> _INSTRUCTIONS TO FOLLOW_: Reproduce each line from the first in the data through the line that contains "1.03, .004).build('white_cap', 'plastic_w', ub)" exactly; give nothing else.

> _SOURCE RECORDS_:
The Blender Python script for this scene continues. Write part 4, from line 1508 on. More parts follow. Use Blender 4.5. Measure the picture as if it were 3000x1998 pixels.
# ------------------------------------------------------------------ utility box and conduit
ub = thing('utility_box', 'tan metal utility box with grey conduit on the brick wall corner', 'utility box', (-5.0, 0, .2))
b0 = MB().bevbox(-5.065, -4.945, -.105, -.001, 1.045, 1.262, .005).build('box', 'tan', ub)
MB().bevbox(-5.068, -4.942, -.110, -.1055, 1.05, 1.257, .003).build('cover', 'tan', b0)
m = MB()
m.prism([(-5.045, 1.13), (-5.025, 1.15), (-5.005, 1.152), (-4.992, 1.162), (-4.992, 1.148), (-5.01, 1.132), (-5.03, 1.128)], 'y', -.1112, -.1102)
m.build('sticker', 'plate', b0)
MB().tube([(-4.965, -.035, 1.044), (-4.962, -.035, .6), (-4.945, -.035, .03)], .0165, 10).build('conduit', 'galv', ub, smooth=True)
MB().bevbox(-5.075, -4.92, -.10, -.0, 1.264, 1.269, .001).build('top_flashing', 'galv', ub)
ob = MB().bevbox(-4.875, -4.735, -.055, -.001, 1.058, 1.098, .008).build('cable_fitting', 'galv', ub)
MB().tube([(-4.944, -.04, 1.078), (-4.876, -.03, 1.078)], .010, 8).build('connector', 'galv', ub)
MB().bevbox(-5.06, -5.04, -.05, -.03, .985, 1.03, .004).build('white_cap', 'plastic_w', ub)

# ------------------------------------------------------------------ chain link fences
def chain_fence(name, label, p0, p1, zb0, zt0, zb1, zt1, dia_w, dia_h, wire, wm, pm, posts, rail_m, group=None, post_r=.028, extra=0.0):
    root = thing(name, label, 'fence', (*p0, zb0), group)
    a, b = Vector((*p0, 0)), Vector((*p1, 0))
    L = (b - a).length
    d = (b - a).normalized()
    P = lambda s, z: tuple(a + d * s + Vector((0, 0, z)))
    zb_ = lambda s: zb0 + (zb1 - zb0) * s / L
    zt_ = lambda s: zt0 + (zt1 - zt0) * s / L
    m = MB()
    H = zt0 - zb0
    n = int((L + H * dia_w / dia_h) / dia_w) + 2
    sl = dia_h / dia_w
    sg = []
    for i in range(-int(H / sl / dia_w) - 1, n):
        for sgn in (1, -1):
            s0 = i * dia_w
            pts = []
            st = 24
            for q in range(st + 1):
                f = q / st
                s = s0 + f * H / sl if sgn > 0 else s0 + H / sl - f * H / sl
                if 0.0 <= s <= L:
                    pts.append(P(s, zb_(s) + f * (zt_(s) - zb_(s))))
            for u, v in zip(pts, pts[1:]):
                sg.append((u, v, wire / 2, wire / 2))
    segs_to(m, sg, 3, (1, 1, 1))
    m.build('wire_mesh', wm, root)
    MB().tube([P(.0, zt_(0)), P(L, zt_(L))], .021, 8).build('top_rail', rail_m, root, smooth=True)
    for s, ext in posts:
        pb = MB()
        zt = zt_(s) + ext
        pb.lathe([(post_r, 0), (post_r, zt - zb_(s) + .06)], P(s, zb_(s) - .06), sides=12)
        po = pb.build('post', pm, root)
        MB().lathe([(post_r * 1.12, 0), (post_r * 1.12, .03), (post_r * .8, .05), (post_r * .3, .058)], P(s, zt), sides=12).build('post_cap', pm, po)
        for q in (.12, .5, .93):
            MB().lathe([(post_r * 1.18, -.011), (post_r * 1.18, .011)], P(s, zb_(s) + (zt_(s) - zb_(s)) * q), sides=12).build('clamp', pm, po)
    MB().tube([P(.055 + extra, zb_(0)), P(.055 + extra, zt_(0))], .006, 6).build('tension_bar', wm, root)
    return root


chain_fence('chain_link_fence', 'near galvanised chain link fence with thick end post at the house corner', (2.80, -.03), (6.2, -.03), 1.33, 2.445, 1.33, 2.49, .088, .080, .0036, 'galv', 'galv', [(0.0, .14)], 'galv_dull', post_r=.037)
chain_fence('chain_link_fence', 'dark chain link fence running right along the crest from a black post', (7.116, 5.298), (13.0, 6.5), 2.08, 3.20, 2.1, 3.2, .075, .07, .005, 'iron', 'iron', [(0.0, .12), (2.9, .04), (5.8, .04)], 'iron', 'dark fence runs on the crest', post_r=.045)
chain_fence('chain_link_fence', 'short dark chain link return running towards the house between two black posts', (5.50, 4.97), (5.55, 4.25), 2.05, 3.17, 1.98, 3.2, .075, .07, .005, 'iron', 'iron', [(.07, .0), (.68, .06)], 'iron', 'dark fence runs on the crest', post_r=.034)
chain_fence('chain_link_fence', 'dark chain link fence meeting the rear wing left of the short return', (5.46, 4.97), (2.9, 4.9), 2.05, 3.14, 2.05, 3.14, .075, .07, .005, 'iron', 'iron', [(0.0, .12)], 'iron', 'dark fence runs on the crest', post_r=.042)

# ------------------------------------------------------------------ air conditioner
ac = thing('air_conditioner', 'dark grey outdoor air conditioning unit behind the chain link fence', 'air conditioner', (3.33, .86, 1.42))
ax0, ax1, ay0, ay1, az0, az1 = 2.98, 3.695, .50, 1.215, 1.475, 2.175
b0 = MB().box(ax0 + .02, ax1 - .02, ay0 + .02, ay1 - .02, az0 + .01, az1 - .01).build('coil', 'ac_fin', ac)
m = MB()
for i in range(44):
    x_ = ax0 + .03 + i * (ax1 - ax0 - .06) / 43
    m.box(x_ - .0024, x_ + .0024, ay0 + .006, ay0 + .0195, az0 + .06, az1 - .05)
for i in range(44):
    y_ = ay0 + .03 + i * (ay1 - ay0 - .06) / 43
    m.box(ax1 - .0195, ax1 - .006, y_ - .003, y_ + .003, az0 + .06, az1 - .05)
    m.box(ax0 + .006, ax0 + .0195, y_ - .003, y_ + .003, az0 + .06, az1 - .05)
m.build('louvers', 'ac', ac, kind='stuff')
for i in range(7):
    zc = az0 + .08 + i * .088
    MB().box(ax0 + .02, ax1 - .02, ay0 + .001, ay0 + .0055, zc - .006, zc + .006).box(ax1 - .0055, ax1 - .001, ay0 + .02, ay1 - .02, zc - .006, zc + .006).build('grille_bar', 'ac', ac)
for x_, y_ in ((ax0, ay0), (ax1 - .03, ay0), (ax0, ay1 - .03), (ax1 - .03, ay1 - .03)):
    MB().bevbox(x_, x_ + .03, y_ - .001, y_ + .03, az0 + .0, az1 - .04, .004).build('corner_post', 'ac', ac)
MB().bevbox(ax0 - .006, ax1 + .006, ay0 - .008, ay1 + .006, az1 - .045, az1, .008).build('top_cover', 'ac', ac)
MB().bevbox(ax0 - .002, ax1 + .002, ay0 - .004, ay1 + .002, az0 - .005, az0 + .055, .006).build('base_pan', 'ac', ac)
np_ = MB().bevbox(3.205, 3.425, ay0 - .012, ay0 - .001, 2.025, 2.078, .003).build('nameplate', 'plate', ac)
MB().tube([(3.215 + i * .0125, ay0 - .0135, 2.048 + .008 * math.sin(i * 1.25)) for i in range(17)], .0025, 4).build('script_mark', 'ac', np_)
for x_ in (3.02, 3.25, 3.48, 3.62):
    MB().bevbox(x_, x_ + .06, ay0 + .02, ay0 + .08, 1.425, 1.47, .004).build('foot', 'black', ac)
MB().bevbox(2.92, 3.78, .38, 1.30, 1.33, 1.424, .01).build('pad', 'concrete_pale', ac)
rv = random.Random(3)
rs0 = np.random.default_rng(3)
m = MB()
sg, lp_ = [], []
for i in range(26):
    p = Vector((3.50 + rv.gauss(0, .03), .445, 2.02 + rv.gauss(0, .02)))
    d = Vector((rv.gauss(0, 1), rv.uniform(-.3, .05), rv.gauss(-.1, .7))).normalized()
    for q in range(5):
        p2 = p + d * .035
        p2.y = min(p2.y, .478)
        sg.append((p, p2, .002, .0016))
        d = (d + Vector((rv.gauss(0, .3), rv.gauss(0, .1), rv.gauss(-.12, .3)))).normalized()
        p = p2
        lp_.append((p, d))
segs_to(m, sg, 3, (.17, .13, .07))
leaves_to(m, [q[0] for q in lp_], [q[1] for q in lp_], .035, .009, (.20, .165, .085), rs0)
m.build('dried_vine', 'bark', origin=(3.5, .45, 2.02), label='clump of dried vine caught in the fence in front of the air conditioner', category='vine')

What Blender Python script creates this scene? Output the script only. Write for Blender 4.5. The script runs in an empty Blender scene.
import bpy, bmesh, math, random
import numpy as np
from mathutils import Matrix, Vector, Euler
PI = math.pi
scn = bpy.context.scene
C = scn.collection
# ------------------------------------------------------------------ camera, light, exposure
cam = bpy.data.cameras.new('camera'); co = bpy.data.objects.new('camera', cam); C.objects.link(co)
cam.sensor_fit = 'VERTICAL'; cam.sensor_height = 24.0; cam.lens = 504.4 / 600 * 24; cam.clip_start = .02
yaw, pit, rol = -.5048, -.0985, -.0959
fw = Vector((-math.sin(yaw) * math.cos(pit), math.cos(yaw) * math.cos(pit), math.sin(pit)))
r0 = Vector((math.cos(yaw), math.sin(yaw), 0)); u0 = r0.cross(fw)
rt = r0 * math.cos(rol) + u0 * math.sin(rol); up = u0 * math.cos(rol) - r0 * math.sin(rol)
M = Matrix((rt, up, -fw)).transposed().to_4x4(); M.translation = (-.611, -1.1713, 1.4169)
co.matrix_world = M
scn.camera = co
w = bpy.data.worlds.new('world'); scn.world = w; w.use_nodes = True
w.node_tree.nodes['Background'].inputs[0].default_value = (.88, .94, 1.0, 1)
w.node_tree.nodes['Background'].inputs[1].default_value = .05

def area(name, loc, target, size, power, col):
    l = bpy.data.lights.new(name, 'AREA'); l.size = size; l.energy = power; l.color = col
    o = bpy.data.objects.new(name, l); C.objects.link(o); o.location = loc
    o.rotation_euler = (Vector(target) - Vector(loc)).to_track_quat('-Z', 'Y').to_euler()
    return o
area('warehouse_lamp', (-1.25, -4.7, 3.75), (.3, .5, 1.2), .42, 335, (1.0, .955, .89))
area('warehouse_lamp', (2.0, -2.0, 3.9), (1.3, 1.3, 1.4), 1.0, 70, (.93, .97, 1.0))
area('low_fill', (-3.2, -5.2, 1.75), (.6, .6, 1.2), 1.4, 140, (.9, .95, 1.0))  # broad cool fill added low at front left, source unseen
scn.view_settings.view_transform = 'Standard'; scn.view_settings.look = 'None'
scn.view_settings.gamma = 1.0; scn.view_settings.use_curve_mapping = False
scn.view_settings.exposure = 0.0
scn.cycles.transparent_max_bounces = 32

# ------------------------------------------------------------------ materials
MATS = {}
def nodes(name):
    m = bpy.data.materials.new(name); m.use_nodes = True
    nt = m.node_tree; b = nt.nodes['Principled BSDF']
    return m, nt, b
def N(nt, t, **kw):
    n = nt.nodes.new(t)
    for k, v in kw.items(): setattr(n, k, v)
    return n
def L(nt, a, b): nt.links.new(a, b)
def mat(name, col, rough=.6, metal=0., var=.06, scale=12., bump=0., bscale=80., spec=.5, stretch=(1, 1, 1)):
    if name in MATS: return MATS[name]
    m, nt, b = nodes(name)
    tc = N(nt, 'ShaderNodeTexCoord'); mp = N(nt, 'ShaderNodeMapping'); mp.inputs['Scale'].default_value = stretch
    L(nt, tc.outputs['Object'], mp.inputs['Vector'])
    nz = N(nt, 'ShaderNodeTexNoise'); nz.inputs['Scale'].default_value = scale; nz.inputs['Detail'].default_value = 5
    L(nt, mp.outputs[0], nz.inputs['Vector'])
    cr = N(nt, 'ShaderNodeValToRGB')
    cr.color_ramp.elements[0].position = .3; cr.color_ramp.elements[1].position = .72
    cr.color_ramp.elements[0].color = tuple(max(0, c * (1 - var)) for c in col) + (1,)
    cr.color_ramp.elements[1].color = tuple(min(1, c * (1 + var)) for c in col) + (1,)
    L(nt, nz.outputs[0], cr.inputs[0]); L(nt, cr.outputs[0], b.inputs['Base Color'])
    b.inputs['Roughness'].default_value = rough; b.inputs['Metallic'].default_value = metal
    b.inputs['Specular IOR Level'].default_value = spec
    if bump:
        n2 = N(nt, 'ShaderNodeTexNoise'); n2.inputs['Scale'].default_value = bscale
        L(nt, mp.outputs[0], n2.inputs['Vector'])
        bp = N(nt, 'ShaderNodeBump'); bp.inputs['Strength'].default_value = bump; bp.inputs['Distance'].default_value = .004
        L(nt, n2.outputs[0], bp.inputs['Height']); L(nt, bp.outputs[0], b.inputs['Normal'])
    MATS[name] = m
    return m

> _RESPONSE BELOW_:
The Blender Python script for this scene continues. Write part 4, from line 1508 on. More parts follow. Use Blender 4.5. Measure the picture as if it were 3000x1998 pixels.
# ------------------------------------------------------------------ utility box and conduit
ub = thing('utility_box', 'tan metal utility box with grey conduit on the brick wall corner', 'utility box', (-5.0, 0, .2))
b0 = MB().bevbox(-5.065, -4.945, -.105, -.001, 1.045, 1.262, .005).build('box', 'tan', ub)
MB().bevbox(-5.068, -4.942, -.110, -.1055, 1.05, 1.257, .003).build('cover', 'tan', b0)
m = MB()
m.prism([(-5.045, 1.13), (-5.025, 1.15), (-5.005, 1.152), (-4.992, 1.162), (-4.992, 1.148), (-5.01, 1.132), (-5.03, 1.128)], 'y', -.1112, -.1102)
m.build('sticker', 'plate', b0)
MB().tube([(-4.965, -.035, 1.044), (-4.962, -.035, .6), (-4.945, -.035, .03)], .0165, 10).build('conduit', 'galv', ub, smooth=True)
MB().bevbox(-5.075, -4.92, -.10, -.0, 1.264, 1.269, .001).build('top_flashing', 'galv', ub)
ob = MB().bevbox(-4.875, -4.735, -.055, -.001, 1.058, 1.098, .008).build('cable_fitting', 'galv', ub)
MB().tube([(-4.944, -.04, 1.078), (-4.876, -.03, 1.078)], .010, 8).build('connector', 'galv', ub)
MB().bevbox(-5.06, -5.04, -.05, -.03, .985, 1.03, .004).build('white_cap', 'plastic_w', ub)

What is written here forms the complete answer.